O ex-diretor da Polícia Judiciária Militar (PJM) e arguido no processo sobre o furto e recuperação do armamento dos dois paióis nacionais de Tancos começou hoje a ser julgado por violação de segredo de justiça, mas o despacho do Ministério Público que determina esse estatuto não foi incluído no processo.

Depois da audição do arguido, a procuradora de julgamento sentiu necessidade de pedir a apensação ao processo do referido despacho que determina que o inquérito de Tancos, do Departamento Central de Investigação e Ação Penal (DCIAP), estava em segredo de justiça.

Luis Vieira é acusado de ter partilhado informações da investigação com o antigo ministro da Defesa Azeredo Lopes e com outros militares, tanto em conversas como no envio de documentos.

O ex-diretor da PJM negou que alguma vez tivesse violado o segredo de justiça e disse que soube que o inquérito tinha sido blindado pela nota à comunicação social da então procuradora-geral da República, Joana Marques Vidal, em julho de 2017, quando determinou que a investigação ao furto de Tancos fosse da responsabilidade da PJ e do DCIAP.

“Houve pormenores que a comunicação social deu que eram muito mais graves, porque eram da investigação criminal. Eu apenas manifestei o meu desagrado em que o crime fosse investigado pela PJ e não pela PJM”, afirmou.

Sobre a acusação de ter falado da investigação na visita do Presidente da República aos paióis (04 de julho de 2017), o arguido negou e comentou que até se tinha “sentido constrangido” quando Marcelo Rebelo de Sousa lhe fez perguntas.

“Foi o ministro da Defesa [Azeredo Lopes] que deu conta do meu constrangimento em falar da investigação criminal e disse ao senhor Presidente da República”, contou ao tribunal, adiantando que Marcelo Rebelo de Sousa queria saber “quantos estavam envolvidos” nos crimes.

O ex-responsável da PJM foi perentório em afirmar que está “absolutamente convencido” que o furto de Tancos é um crime militar, logo da responsabilidade da PJ militar, e que todas as diligências que fez foi no sentido de haver a possibilidade de uma reversão da decisão da PGR.

Luis Vieira, antecipando um pouco a sua audição em julgamento no processo de Tancos, que decorre em Santarém, explicou que elaborou um memorando e uma fita do tempo sobre o caso “para memória futura” e para que se soubesse do seu desconforto com a retirada da investigação à PJM e que nenhum desses documentos tinha pormenores da investigação criminal.
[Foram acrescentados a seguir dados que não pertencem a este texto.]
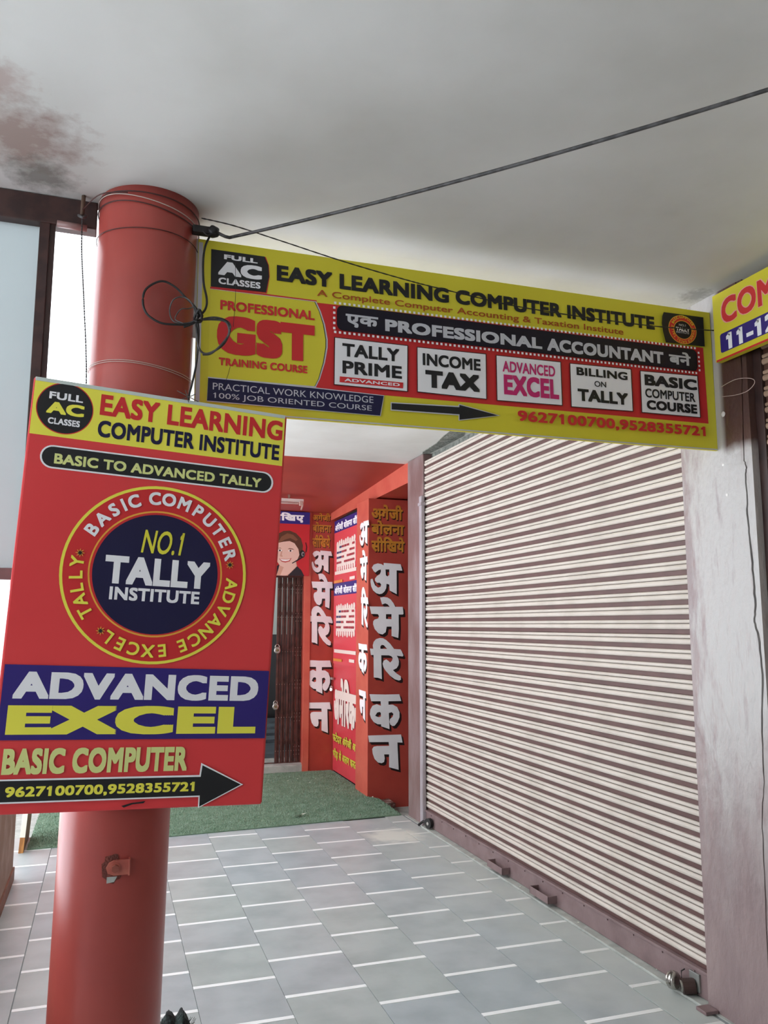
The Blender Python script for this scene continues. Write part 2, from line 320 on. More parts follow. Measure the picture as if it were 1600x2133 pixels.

O Ministério Público extraiu uma certidão do processo de Tancos por entender que o arguido violou o segredo de justiça quando partilhou por diversas vezes e com vários intervenientes informações do processo criminal sobre o furto do armamento que estava a ser investigado e às quais teve acesso pelas funções que exercia na PJM.

Descreve o MP que, no início de julho de 2017 e depois de ter sido informado pela procuradora-geral da República que a PJM ficaria afastada da titularidade da investigação, manifestou por diversas vezes o seu desagrado com a decisão, lamentando o papel menor que foi atribuído à polícia judiciária militar no inquérito.

Uma das vezes que o arguido abordou o assunto foi quando, perante o ex-ministro da Defesa Azeredo Lopes e o seu chefe de gabinete, major-general António Martins Pereira, “relatou a ambos todos os elementos relativos à investigação desde o seu início”, bem como a decisão da PGR e lhes entregou o denominado de “memorando” e a “fita do tempo”.

Para o MP, o arguido sabia que o memorando e a fita do tempo “faziam referência à investigação tramitada (…) cuja investigação era levada a cabo pelo Unidade Nacional de Combate ao Terrorismo da PJ e que estava a coberto de segredo de justiça”.

O ex-diretor da PJM sabia que “os elementos e informações que transmitiu” diziam respeito ao processo que estava sujeito a segredo de justiça, “pelo que lhe estava vedado, até pelo exercício das suas funções, pois foi nesse âmbito que tomou conhecimento dos mesmos, divulgar e/ou comentar esses elementos/informações”.

Na versão do MP, “o arguido atuou do modo descrito sempre com o intuito de conseguir influência política e/ou hierárquica a favor da sua posição, no sentido de ser cometida à PJM a titularidade da investigação penal, e que, assim, permitisse reverter a decisão da PGR, com a qual não se conformava, o que sabia estar-lhe legalmente vedado”.

Luis Vieira contesta e afirma que apenas pretendeu dar a conhecer à sua tutela administrativa que a atividade investigatória da PJM tinha sido desconsiderada.

A segunda sessão do julgamento, que decorre no juízo local criminal de Lisboa, no Campus de Justiça, está marcada para quinta feira.